# [BRIEF]
Output the first line of the listing and each line after it, up to and including the line that contains "col = sc.collection", exactly as written, minus the pictures.

# [DATASET EXCERPT]

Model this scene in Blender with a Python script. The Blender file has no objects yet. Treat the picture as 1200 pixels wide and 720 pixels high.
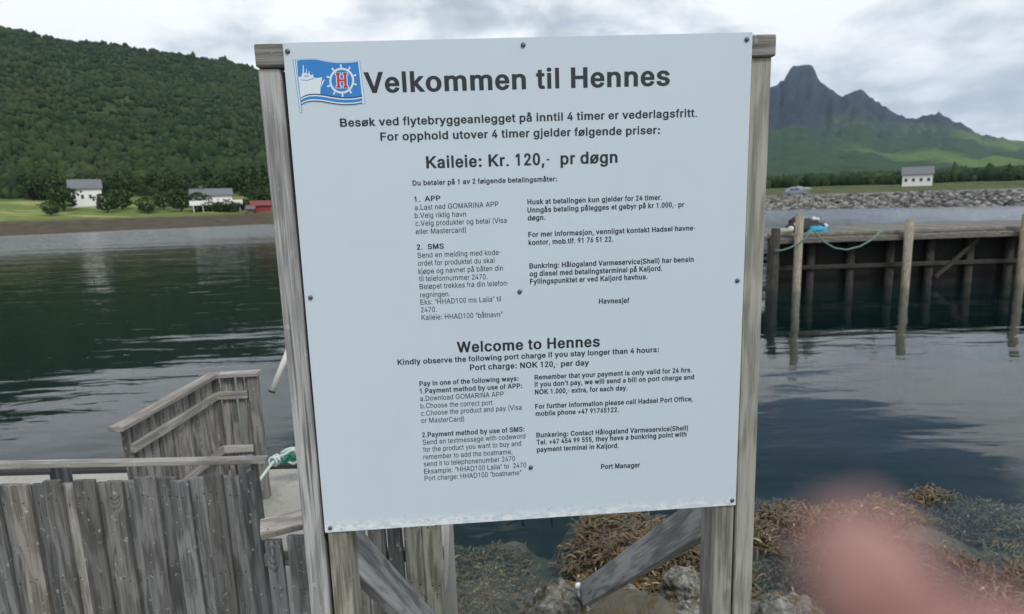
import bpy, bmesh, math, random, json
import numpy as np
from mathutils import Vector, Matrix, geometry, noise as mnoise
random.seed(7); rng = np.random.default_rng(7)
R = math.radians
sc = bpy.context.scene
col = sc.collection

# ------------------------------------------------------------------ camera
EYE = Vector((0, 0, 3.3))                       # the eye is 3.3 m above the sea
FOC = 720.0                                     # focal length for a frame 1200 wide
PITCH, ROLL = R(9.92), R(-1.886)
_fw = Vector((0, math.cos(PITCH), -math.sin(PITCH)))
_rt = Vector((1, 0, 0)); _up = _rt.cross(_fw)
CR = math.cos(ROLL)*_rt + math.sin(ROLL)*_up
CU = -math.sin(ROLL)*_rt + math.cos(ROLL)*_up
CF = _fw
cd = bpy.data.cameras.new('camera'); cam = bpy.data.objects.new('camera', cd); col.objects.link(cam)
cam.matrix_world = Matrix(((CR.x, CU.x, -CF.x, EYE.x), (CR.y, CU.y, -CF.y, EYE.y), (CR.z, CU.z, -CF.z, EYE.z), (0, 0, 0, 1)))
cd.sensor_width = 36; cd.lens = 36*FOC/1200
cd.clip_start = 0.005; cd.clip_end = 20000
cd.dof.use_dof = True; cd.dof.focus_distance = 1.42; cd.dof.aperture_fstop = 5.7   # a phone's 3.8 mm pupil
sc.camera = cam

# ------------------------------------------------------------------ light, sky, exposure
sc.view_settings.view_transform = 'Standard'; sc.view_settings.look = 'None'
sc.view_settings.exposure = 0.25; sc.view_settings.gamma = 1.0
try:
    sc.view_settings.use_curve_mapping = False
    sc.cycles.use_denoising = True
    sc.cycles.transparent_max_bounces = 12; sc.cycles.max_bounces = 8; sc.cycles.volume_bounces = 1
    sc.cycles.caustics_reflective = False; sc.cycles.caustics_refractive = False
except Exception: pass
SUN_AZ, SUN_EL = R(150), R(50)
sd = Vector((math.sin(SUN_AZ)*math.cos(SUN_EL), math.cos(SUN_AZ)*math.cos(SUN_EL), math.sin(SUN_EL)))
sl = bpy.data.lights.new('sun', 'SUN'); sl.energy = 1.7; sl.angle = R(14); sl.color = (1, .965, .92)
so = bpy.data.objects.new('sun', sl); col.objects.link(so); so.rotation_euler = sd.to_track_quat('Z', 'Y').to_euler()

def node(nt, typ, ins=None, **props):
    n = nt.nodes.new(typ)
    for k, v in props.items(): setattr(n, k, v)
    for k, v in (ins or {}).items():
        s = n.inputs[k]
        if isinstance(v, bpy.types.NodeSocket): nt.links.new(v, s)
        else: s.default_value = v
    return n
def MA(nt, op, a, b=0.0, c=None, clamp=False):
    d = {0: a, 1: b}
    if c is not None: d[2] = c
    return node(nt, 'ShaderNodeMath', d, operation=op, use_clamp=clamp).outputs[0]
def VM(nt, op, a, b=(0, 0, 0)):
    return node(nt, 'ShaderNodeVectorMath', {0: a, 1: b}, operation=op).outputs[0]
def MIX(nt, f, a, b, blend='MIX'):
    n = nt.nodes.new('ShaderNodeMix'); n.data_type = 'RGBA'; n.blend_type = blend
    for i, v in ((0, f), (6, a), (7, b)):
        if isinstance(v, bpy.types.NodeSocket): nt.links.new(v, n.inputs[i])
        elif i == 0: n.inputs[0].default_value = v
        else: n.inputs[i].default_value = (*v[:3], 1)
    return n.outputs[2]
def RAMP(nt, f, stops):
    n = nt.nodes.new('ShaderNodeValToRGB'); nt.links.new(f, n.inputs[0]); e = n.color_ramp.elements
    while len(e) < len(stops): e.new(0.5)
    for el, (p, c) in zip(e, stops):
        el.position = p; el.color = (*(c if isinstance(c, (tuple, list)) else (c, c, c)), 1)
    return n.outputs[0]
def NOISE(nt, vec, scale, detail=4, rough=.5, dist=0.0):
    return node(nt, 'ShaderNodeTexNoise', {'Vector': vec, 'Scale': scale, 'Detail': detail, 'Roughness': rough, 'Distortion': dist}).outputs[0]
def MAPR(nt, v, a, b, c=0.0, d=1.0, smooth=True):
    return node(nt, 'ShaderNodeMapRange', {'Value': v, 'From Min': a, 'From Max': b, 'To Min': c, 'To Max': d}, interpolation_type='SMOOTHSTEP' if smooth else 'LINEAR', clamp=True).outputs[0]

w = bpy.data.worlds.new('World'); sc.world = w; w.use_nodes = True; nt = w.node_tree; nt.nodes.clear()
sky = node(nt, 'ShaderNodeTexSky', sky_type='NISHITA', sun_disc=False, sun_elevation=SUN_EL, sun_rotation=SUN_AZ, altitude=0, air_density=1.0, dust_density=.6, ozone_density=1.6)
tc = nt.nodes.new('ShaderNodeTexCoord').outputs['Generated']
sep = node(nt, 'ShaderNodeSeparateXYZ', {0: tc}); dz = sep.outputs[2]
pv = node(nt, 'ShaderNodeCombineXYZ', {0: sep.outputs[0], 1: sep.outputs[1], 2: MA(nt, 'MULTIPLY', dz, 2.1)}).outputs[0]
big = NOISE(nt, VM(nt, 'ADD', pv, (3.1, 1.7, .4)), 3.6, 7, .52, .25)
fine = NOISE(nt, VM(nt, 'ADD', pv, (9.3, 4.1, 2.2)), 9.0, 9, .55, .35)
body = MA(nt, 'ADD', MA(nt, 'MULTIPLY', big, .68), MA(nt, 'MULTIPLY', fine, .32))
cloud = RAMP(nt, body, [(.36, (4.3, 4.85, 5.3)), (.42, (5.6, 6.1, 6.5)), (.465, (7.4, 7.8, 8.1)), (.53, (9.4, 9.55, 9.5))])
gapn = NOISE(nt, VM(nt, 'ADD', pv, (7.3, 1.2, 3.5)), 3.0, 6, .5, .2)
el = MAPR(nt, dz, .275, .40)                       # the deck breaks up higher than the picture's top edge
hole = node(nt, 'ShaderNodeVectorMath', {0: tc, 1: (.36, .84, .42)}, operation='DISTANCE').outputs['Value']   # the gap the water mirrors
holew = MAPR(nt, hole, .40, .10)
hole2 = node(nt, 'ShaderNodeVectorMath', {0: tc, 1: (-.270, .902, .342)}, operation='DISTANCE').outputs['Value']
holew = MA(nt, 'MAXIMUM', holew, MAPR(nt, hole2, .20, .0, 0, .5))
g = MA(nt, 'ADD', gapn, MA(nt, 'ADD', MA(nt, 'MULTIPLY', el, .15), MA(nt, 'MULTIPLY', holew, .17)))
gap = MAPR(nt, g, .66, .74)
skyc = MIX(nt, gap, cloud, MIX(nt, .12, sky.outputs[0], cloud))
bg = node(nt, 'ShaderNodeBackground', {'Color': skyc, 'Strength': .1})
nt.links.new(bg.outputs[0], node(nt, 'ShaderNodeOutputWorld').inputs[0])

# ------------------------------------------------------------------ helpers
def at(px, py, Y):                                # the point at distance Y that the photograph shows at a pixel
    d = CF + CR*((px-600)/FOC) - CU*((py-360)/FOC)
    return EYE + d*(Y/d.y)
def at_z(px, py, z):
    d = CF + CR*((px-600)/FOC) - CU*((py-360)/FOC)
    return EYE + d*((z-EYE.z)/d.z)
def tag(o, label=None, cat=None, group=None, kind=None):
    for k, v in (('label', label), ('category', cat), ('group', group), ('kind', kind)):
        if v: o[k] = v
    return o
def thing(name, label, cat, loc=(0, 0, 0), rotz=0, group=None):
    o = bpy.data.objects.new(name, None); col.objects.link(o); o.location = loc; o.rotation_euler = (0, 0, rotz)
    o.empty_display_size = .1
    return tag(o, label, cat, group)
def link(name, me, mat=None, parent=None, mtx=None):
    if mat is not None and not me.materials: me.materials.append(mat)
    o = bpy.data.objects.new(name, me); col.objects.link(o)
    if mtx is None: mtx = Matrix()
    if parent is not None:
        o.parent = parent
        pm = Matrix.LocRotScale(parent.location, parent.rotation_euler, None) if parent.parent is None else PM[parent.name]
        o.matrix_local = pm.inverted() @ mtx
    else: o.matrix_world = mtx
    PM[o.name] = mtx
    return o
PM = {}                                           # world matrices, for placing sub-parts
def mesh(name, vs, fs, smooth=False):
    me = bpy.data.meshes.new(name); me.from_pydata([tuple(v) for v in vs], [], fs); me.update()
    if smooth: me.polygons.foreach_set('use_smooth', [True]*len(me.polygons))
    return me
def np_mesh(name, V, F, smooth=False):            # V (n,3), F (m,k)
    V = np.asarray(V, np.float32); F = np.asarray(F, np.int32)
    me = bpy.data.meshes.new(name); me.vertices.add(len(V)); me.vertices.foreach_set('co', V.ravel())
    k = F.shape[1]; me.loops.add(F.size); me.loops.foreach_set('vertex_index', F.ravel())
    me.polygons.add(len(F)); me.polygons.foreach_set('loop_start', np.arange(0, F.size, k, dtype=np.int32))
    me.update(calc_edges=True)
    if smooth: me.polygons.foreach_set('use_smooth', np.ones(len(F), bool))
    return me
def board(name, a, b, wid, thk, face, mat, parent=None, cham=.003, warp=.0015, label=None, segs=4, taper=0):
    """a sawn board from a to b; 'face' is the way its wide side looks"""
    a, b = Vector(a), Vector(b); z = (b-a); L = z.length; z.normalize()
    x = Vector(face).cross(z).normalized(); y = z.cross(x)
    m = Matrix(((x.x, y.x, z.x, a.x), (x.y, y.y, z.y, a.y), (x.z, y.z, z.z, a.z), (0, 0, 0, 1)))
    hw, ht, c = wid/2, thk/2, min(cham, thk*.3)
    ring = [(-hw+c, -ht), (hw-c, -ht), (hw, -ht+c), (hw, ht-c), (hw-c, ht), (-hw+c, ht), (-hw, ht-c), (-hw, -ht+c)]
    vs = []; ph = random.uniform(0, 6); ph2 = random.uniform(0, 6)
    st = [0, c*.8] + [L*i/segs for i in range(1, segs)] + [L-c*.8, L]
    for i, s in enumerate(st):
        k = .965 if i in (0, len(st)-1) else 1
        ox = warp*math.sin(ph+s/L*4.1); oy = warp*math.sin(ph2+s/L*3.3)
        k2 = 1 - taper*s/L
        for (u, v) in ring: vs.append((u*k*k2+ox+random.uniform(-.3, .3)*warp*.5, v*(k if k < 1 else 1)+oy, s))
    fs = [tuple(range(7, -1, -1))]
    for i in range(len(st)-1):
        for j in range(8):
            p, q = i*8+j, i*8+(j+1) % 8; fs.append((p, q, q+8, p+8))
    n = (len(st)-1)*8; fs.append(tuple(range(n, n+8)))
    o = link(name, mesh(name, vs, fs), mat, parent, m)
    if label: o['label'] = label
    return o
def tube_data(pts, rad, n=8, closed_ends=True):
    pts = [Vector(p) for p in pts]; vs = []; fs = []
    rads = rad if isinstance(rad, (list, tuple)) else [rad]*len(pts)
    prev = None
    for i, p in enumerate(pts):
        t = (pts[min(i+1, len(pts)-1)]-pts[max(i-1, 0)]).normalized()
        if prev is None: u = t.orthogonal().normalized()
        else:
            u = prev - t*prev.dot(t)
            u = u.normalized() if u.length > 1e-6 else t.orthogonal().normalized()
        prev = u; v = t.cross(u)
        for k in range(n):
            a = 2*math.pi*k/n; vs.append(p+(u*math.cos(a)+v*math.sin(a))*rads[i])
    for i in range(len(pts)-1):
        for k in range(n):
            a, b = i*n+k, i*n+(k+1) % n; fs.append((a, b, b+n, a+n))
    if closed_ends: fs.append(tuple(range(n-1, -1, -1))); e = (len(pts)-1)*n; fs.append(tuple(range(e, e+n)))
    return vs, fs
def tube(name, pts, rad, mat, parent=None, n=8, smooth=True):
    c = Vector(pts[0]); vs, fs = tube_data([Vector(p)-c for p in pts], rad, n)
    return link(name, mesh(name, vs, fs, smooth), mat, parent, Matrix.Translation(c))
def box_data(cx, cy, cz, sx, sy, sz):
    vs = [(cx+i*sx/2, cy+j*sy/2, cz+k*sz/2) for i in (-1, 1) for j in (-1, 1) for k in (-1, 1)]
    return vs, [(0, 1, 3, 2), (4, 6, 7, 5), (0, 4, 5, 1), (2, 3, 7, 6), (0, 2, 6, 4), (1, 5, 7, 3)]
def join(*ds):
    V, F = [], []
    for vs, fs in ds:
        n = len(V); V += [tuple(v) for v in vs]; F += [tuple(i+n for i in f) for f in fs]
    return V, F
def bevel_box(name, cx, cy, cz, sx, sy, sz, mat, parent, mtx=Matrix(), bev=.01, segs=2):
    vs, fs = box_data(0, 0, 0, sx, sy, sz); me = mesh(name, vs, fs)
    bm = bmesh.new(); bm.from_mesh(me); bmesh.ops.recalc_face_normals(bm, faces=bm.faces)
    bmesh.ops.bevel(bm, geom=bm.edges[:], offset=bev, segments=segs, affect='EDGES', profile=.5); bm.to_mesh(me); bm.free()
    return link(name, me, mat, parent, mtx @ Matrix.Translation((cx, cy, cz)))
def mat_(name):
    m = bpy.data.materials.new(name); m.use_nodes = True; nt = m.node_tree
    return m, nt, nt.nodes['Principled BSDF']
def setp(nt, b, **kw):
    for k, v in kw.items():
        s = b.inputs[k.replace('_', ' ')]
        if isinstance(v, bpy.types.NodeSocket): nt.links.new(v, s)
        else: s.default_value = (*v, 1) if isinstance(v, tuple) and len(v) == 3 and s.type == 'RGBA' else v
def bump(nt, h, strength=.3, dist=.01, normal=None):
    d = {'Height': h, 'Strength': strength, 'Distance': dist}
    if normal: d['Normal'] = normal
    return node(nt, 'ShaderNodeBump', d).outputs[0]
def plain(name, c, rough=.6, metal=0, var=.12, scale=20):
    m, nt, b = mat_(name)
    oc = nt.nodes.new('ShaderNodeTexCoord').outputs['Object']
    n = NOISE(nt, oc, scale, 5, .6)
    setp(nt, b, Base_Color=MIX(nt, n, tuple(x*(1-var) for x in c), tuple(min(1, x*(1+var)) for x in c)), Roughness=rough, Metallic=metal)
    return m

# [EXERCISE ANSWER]
Model this scene in Blender with a Python script. The Blender file has no objects yet. Treat the picture as 1200 pixels wide and 720 pixels high.
import bpy, bmesh, math, random, json
import numpy as np
from mathutils import Vector, Matrix, geometry, noise as mnoise
random.seed(7); rng = np.random.default_rng(7)
R = math.radians
sc = bpy.context.scene
col = sc.collection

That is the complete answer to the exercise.